Darmadağın dağılım
İstatistikler, gelir dağılımının eşit olamayacağını bilir ama adil olup olmadığını, yıllar içinde biraz düzelmiş mi yoksa daha da mı bozulmuş olduğunu söyler. Sonra susarlar. Sonrası hayattır. Biraz düzelirken o "biraz"ın ne olduğunu, daha da bozulurken o "daha"nın manasını insanlar yaşar, hisseder. Onların çoğu da susar. İstatistiklerin "ülkenin geliri" diye kaale alıp somut hanelere de değil, dilim dilim insan gruplarına dağıttığı "gelir" fiilen kişilerin elindedir... Kiminde elinde değildir. Elinde olan "hak ettiğini", elinde olmayan da çok çok "bu hayatı hak etmediğini" düşünür. İstatistik ve uzman görüşleri bir yana, asıl siz hissedersiniz: Bugün dünden daha mı iyisiniz, yarın daha mı iyi olacaksınız... Sadece tükettikleriniz, tüketebildikleriniz, mülk edindikleriniz, edinemedikleriniz değil, "insanca hayat"ın her veçhesi bakımından adalet duygunuz nedir... Emek, çaba, birikim, yetenek gibi ölçütlerle kendi geliriniz ve bu arada başkalarınınki sizde neler uyandırır?

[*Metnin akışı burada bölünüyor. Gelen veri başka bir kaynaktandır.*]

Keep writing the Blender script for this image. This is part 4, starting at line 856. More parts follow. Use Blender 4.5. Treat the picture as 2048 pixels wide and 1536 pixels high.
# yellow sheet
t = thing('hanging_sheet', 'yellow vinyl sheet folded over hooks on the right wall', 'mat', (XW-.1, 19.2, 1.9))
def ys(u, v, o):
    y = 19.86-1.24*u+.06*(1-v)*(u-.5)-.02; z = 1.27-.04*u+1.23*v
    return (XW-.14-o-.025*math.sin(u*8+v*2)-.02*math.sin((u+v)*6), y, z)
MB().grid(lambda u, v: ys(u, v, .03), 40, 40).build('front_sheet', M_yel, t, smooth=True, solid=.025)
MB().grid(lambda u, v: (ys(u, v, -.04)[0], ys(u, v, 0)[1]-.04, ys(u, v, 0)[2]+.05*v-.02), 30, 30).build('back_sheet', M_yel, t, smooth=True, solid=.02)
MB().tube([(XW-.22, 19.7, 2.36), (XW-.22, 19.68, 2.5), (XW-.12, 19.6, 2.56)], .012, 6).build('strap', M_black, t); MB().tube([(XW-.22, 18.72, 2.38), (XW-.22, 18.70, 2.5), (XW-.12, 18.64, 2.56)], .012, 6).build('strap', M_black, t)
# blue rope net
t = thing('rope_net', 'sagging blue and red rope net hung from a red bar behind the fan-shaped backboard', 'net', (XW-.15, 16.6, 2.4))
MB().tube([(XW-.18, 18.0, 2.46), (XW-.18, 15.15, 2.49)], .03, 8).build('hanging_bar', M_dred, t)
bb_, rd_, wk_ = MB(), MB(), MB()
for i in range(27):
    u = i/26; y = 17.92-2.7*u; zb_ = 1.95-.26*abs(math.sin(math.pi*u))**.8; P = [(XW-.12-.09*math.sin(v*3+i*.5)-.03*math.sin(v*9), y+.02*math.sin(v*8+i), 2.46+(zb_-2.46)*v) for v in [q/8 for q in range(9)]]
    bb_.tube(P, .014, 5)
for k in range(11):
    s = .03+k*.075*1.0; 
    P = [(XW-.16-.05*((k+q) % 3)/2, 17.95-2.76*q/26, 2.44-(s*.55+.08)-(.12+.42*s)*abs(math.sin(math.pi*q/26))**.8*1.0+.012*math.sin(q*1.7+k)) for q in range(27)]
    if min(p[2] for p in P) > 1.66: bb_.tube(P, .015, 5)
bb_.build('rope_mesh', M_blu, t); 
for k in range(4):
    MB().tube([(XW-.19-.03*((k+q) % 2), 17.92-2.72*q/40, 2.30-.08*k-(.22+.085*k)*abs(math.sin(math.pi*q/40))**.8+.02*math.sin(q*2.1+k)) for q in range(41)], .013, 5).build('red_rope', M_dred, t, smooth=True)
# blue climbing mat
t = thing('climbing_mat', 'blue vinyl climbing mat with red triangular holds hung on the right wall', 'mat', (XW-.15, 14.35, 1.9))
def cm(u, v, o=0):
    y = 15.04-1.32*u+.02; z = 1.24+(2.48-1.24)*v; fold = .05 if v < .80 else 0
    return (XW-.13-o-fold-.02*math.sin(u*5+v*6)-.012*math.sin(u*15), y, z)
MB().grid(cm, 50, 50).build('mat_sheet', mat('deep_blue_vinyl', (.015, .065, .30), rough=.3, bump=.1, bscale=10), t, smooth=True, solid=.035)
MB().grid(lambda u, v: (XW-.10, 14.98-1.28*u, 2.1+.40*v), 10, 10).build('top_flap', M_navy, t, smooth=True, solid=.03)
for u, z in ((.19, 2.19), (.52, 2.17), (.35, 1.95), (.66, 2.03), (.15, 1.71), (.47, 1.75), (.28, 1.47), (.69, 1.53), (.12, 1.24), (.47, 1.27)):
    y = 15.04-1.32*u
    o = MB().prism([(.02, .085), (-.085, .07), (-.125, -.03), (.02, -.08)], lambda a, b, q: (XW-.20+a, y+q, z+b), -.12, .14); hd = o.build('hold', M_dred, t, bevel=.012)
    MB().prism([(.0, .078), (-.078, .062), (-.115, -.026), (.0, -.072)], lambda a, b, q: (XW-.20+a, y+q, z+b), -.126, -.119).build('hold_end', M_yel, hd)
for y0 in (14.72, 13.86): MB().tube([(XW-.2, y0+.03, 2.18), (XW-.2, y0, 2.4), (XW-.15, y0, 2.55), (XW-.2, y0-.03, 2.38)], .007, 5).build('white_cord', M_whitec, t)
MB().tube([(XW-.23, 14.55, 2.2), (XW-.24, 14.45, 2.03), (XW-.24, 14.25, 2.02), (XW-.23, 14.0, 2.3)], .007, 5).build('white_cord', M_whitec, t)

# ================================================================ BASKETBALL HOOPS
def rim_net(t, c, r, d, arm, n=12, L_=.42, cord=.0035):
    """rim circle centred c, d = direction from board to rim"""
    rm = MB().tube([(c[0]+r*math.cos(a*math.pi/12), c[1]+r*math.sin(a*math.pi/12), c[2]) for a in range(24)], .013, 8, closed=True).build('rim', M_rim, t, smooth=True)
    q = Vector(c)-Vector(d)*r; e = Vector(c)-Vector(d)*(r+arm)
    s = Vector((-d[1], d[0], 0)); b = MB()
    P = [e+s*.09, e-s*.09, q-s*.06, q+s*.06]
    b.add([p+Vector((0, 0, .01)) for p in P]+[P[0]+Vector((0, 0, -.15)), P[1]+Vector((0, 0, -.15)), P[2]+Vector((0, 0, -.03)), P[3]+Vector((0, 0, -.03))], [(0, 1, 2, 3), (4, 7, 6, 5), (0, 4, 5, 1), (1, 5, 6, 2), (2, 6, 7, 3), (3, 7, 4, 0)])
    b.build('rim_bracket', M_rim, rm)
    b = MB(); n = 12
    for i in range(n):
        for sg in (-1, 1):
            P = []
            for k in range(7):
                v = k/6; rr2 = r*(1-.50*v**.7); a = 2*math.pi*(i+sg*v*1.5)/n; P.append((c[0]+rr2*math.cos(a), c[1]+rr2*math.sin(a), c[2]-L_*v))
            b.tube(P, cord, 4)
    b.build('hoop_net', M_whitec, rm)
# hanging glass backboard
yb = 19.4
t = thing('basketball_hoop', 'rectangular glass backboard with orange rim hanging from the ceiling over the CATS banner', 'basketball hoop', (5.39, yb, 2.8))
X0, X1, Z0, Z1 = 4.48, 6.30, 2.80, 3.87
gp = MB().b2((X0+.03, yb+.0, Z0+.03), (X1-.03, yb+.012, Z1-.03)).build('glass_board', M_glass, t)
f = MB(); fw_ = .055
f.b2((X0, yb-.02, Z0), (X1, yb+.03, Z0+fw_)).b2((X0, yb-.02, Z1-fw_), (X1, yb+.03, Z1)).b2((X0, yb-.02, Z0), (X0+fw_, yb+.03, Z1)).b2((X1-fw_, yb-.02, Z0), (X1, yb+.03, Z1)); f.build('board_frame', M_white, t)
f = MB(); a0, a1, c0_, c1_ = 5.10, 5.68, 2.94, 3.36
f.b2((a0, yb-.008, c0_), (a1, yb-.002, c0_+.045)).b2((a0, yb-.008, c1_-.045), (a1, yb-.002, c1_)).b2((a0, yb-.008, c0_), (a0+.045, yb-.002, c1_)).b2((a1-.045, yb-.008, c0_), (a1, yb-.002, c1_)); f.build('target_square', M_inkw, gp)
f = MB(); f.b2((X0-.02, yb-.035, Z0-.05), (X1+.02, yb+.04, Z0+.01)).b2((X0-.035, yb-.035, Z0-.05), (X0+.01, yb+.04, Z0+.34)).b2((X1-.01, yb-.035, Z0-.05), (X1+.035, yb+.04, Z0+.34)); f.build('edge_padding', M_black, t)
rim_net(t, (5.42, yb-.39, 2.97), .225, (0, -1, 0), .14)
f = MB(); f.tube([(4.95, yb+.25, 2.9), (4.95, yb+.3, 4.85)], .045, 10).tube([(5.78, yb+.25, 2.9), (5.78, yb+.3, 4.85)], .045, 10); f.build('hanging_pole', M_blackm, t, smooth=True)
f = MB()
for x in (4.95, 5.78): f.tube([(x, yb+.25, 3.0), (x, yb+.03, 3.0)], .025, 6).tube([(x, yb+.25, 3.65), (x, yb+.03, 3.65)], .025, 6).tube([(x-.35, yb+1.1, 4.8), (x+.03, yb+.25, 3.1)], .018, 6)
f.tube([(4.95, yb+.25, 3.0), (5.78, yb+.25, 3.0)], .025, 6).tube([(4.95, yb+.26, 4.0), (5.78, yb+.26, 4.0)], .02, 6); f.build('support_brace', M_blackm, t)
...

*** Gelir dağılımı ve bozukluğu fiiliyatta sadece cebe giren para, mülkiyet, servet, malik olma ve tasarruf edebilme dağılımı değildir ki. Fiilen, "yaşayabilme", kıt kaynakları ve imkanları olan bir ülkede bile "hayattan yararlanabilme", temel haklarını idrak edebilme, kendini geliştirebilme, haksızlığa uğramama, hayatta kalabilme dağılımıdır aynı zamanda. Bilgi dağılımı ve bilgiyi adil biçimde edinip edinememe meselesidir mesela. Her çocuğun eşit ve adil bir eğitim alıp almadığına, gelecek ufkunun adil açılıp açılmadığına dairdir. 1000 kişiden birinin internete bağlanabildiği bir ülkede, 999'unun, binlerce 999'un "Bilgi Çağı"nın neresinde kaldığı, kalacak olduğudur. Dengeli beslenme, beslenmenin dengeli dağılıp dağılmadığıdır. Ortalama ömrün her şeye rağmen yükseldiği bir ülkede, ortalama ömrü tutturabilme, her yıl doğan 1000 bebekten ölen 39'u arasına girmeme, gerektiği zaman yeterli ve yetkin tedavi görebilme dağılımıdır. Yılda kişi başına 9 kilo etle yetersiz beslenen bir ülkede, çocukların kaçta kaçının bu yetersizliğin pençesinde olduğu, kaçta kaçının Batı ortalamasını aştığı meselesidir. 1000 kişiye bir doktorun düştüğü bir ülkede, yüzde kaçımızın o "bir doktor"a ulaşabildiğine, çocuğunu ulaştırabildiğine dairdir.
*** Sadece buzdolabı, TV, çamaşır makinesi dağılımı, hatta otomobil dağılımı da değil; kitap, gazete, sinema, tiyatro, konser, seyahat, tatil dağılımıdır mesela. "Hepimizin canından çok sevdiği şu cennet vatan"da bile, bir deniz kıyısında, karlı bir dağın kucağında, her dakika değil, bir kez olsun tatil yapabilme, hayatta bunu isteyebilme ama "bedelini de ödeyebilme" dağılımıdır. Elbette zevkler tartışılmaz ama, zevk edinebilme, TV dışında eğlenebilme dağılımıdır. Mahkemeye gidebilme, hakkını arayabilme, iyi bir avukat tutabilme dağılımıdır aynı zamanda. Her türlü güçlünün salt gücüne boyun eğmeyecek denli hukuka güvenme, ama hukukun "masrafını karşılayabilme" imkanı, imkansızlığıdır. Poliste, jandarmada "iyi-kötü muamele" dağılımıdır. Genel ve eşit oyun adil cilasının arkasında, hükümetlere, medyaya sesini duyurabilme, kararları, haberleri, olayları etkileyebilme dağılımıdır. Mezar taşlarının dahi, "tarafsız ölüm"ün taraf tutabildiğini kanıtladığı bir hayatta, kendinizi nasıl hissediyorsanız, odur gelir dağılımı. O kadar adildir!